Il turismo senza i turisti

Viaggiatori e turisti sono la stessa cosa? Secondo il Wall Street Journal non c'è poi così tanta differenza

Il treno viaggiava sui binari sgangherati verso un paesino sperduto nell’America del Sud. Lo scrittore Paul Theroux osservava dal finestrino il paesaggio quando fu avvicinato da un francese che gli chiese: «Scusi, lei è un turista?». Sorpreso dalla domanda, Theroux osservò il suo interlocutore e rispose con un gelido «Come lei». Il francese rispose allora di non essere un turista, ma un viaggiatore. La distinzione, a volte un poco forzata e strumentale, dura da tempo e cerca di mettere su due piani diversi chi si reca da qualche parte con una guida turistica sottobraccio e chi viaggia in un paese per conoscerlo.

Viaggiatori e turisti non sono poi così diversi, spiega Eric Felten sul Wall Street Journal, eppure chi ha l’occasione di visitare nuovi posti poco sopporta la presenza di altri turisti, specie se sono connazionali. Trovare qualcuno della propria nazionalità a migliaia di chilometri di distanza dal proprio paese dà a volte la sensazione di aver compiuto un viaggio meno speciale del previsto. Qualcuno se incontra un connazionale in viaggio, magari in coda per entrare in un museo, fa finta di nulla, evita di parlare e intanto origlia le conversazioni dell’ignaro compatriota. Altri preferiscono venire allo scoperto, indagare sulle tappe turistiche previste dal proprio interlocutore e scoprirne la provenienza.

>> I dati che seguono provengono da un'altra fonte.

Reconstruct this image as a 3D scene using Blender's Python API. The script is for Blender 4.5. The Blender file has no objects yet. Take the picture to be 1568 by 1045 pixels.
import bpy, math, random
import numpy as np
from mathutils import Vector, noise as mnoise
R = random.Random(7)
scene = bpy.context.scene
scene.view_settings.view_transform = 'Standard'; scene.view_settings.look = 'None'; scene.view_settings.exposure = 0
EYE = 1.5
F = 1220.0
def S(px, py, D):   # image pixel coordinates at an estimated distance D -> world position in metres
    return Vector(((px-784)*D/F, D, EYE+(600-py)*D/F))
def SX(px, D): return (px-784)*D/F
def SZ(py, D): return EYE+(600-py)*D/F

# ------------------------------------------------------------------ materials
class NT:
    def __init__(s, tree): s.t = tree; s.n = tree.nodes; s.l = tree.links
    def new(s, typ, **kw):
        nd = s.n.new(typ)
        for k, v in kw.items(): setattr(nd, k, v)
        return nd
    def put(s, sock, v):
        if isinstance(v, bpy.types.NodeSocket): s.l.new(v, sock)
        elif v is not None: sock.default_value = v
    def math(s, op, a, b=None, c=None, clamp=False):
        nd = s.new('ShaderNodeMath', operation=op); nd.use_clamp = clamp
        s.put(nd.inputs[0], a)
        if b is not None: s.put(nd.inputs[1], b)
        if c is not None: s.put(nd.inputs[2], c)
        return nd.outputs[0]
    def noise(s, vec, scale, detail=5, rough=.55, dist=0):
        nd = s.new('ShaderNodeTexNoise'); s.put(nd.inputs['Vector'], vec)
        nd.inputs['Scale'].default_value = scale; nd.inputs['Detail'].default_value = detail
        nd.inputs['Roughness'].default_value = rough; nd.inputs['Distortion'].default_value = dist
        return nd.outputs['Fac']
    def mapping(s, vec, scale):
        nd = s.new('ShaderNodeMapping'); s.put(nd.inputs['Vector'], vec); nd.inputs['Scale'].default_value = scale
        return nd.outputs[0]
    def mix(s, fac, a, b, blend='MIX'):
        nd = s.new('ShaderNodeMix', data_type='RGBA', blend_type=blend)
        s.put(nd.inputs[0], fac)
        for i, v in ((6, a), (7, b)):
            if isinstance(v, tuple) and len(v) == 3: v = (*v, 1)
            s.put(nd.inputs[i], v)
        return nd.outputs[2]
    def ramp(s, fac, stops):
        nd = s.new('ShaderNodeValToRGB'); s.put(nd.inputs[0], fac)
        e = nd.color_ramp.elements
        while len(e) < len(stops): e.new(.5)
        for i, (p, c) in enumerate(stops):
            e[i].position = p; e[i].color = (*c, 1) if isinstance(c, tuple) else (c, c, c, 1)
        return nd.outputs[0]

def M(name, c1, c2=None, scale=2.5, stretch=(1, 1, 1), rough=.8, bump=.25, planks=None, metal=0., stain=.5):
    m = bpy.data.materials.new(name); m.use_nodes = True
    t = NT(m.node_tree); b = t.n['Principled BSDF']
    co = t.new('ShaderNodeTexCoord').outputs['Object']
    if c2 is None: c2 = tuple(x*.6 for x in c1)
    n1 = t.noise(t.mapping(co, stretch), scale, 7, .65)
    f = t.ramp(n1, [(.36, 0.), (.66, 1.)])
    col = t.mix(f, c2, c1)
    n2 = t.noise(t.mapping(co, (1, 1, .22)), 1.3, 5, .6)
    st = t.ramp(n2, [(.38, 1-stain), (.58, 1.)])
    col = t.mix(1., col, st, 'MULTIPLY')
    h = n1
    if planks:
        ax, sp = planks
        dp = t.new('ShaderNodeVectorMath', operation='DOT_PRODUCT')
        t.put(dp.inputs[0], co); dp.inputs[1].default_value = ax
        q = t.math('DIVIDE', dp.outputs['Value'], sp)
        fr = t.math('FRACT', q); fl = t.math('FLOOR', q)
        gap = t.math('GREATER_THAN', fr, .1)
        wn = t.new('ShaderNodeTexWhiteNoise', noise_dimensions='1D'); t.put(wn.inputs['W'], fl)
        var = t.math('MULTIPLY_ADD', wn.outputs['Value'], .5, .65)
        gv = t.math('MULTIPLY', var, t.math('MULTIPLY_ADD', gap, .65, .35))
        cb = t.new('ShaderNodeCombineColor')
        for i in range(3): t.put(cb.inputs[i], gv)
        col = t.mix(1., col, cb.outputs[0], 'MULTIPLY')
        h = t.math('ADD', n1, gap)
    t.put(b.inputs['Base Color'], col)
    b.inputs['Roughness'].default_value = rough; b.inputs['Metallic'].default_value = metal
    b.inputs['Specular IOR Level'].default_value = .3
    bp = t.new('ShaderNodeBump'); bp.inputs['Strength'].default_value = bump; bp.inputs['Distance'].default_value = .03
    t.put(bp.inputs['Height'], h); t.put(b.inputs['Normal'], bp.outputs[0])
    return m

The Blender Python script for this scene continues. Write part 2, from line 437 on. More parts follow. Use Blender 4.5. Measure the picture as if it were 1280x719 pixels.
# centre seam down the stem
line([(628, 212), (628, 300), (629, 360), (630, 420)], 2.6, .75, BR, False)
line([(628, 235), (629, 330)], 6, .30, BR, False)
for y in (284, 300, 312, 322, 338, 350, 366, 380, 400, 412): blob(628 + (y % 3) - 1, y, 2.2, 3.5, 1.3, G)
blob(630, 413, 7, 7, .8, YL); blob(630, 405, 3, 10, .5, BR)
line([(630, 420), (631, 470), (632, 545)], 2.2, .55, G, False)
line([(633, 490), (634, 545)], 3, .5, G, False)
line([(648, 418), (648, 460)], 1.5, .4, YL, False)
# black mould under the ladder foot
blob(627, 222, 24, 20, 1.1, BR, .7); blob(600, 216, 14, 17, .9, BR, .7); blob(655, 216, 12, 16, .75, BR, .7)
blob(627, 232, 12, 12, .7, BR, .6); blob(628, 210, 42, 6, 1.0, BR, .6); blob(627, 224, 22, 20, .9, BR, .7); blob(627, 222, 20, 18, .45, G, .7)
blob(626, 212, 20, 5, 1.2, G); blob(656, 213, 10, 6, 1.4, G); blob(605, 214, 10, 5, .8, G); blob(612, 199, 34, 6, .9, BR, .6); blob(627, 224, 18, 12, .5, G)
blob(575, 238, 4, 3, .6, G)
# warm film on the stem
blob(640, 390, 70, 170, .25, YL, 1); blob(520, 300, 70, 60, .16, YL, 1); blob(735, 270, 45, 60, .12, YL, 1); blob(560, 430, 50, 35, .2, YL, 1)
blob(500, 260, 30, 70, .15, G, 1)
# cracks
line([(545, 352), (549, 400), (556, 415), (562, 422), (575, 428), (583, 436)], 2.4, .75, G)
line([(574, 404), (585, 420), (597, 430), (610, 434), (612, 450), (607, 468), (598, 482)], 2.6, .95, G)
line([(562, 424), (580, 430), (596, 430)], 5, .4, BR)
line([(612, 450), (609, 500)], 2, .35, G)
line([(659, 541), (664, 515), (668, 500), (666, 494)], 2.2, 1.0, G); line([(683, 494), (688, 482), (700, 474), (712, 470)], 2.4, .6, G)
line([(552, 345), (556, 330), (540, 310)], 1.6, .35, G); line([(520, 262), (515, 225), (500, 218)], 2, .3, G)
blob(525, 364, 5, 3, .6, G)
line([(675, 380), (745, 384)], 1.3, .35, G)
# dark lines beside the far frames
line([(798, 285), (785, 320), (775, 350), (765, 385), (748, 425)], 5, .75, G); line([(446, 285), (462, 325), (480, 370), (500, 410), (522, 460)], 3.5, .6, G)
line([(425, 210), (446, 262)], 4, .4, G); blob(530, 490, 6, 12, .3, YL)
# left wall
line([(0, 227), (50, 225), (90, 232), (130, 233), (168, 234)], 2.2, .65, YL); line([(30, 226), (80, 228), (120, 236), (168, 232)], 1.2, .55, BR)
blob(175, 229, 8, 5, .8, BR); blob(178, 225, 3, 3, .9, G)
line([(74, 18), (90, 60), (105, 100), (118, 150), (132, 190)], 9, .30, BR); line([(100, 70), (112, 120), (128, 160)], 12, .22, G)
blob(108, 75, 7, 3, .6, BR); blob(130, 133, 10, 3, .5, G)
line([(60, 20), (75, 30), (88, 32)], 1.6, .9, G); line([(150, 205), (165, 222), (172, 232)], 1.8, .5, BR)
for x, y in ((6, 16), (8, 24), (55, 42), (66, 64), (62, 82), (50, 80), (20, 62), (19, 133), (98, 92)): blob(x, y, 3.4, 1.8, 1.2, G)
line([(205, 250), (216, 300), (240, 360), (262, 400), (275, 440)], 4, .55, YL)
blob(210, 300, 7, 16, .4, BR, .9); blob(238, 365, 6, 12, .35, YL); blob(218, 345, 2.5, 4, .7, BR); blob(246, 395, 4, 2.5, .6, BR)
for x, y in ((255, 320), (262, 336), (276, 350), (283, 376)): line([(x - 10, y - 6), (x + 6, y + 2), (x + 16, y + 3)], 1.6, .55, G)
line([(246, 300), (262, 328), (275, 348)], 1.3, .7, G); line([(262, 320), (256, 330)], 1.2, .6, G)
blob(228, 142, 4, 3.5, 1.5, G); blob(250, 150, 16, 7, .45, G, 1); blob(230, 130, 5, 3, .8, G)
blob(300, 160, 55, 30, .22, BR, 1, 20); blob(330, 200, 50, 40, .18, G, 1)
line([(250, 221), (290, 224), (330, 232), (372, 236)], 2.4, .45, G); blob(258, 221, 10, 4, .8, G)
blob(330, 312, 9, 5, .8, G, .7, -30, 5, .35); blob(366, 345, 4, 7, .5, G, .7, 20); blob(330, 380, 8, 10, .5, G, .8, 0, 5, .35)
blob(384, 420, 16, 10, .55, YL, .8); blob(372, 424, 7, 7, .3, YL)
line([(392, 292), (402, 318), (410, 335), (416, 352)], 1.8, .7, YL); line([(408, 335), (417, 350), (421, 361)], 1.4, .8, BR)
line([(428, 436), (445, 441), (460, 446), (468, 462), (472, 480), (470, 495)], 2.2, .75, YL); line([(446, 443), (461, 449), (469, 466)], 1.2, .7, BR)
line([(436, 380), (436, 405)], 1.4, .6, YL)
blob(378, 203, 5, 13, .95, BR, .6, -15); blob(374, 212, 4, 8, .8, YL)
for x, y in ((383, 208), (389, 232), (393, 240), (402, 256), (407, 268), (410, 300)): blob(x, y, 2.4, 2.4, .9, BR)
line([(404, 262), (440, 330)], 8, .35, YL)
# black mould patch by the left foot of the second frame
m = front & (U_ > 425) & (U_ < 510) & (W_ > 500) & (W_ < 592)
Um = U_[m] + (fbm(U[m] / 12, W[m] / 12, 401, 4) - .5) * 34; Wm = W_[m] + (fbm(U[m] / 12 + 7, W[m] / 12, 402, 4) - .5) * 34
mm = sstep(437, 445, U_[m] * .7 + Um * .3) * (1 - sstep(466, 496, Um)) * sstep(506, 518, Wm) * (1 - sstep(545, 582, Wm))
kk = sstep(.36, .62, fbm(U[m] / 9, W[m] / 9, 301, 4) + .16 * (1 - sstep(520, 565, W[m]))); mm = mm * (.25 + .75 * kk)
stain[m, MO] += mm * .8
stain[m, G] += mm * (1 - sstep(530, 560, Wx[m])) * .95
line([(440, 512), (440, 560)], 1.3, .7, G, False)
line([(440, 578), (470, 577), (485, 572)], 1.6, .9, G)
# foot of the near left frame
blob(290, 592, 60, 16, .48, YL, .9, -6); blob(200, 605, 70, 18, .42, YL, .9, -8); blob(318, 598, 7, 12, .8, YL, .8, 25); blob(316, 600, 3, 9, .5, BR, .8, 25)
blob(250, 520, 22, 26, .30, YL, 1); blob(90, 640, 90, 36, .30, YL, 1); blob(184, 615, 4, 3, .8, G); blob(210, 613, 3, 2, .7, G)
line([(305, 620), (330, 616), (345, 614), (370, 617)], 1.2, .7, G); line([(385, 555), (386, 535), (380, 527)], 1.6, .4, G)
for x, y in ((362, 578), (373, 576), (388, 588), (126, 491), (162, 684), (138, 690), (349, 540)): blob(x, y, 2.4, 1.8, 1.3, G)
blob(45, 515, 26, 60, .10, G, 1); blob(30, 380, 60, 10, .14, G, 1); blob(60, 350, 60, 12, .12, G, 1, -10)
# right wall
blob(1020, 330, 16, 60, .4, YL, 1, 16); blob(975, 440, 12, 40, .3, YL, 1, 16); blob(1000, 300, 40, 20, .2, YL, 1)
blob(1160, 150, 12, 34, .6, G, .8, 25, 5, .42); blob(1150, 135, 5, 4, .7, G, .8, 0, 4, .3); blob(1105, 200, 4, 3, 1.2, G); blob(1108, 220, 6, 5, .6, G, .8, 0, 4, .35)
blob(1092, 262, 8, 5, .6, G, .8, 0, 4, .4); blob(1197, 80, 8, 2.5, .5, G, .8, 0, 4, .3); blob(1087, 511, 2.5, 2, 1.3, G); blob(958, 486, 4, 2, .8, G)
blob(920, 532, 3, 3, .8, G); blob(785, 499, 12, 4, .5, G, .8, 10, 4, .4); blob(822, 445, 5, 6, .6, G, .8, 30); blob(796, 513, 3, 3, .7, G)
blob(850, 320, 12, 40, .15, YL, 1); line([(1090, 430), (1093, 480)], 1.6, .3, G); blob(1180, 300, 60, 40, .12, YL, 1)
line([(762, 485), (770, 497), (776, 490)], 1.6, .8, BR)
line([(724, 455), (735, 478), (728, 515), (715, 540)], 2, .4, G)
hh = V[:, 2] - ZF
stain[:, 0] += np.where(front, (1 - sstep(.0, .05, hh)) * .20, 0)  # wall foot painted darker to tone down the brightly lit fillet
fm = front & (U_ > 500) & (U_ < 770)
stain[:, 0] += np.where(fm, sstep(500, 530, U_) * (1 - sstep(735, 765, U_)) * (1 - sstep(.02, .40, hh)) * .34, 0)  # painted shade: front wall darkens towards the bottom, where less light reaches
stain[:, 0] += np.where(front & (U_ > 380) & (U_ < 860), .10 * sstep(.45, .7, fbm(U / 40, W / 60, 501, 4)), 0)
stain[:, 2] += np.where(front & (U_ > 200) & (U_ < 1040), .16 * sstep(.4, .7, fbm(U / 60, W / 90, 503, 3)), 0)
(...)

Mark Twain, racconta Felten, non gradiva particolarmente la presenza di altri statunitensi durante i propri viaggi.

Nel corso del suo famoso viaggio in Terra Santa, Mark Twain non perse mai l’occasione di ridicolizzare i propri compagni di viaggio. A cavallo in un deserto del Medio Oriente, Twain sghignazzava: «Fanno una figura stravagante», i loro cappelli avvolti negli scialli contro il calore, «indossano tutti occhiali spessi con lenti verdi, con vetrini laterali; tengono tutti in mano degli ombrelli bianchi, foderati di verde, sopra le loro teste. […] Quando qualcuno osserva questa immagine oltraggiosa, alla luce del giorno, è affascinato dal fatto che gli dei non tirino fuori i loro fulmini e li cancellino dalla faccia della Terra!»

Il problema per chi è alla ricerca di mete poco battute dai turisti è che la facilità degli spostamenti e la possibilità di rimanere facilmente in contatto, con cellulari e Internet, hanno reso buona parte del pianeta una potenziale destinazione turistica. A Venezia ti aspetti di trovare orde di turisti di ogni specie e genere pronti a sperimentare l’ebbrezza delle gondole e a scrostare a colpi di flash gli affreschi dei palazzi antichi, ma chi sceglie posti meno battuti come Machu Picchu o le cime himalayane spera di trovare un minore affollamento e qualcosa di più caratteristico. Niente da fare.

L’ascesa al monte Everest, per esempio, viene sperimentata ogni anno da centinaia di persone, e così l’avventuroso viaggio verso l’antica città degli Inca è sempre più trafficato. Questa condizione è stata causata in parte dalle nuove tecnologie, ma le stesse potrebbero ora offrire la soluzione. Basta usarle al contrario.

I social network come Twitter e Facebook consentono di condividere con amici e contatti la propria posizione geografica. Questa opzione viene usata da milioni di persone ogni giorno, desiderose di far sapere dove si trovano, se sono in viaggio verso una particolare meta e interessate a fare nuovi incontri. Sfruttando il segnale GPS (quello dei navigatori satellitari), telefonini e alcune macchine fotografiche inseriscono automaticamente nei dati delle fotografie il luogo in cui è stato effettuato lo scatto. Chi poi condivide le foto sui social network o nelle gallerie fotografiche online come Flickr può dunque far sapere dove si è recato e che cosa ha visitato. Utilizzando queste informazioni, chi è alla ricerca di un viaggio in solitudine o lontano dai turisti può pianificare le proprie mete evitando i posti più inflazionati, allontanando così l’effetto Mark Twain.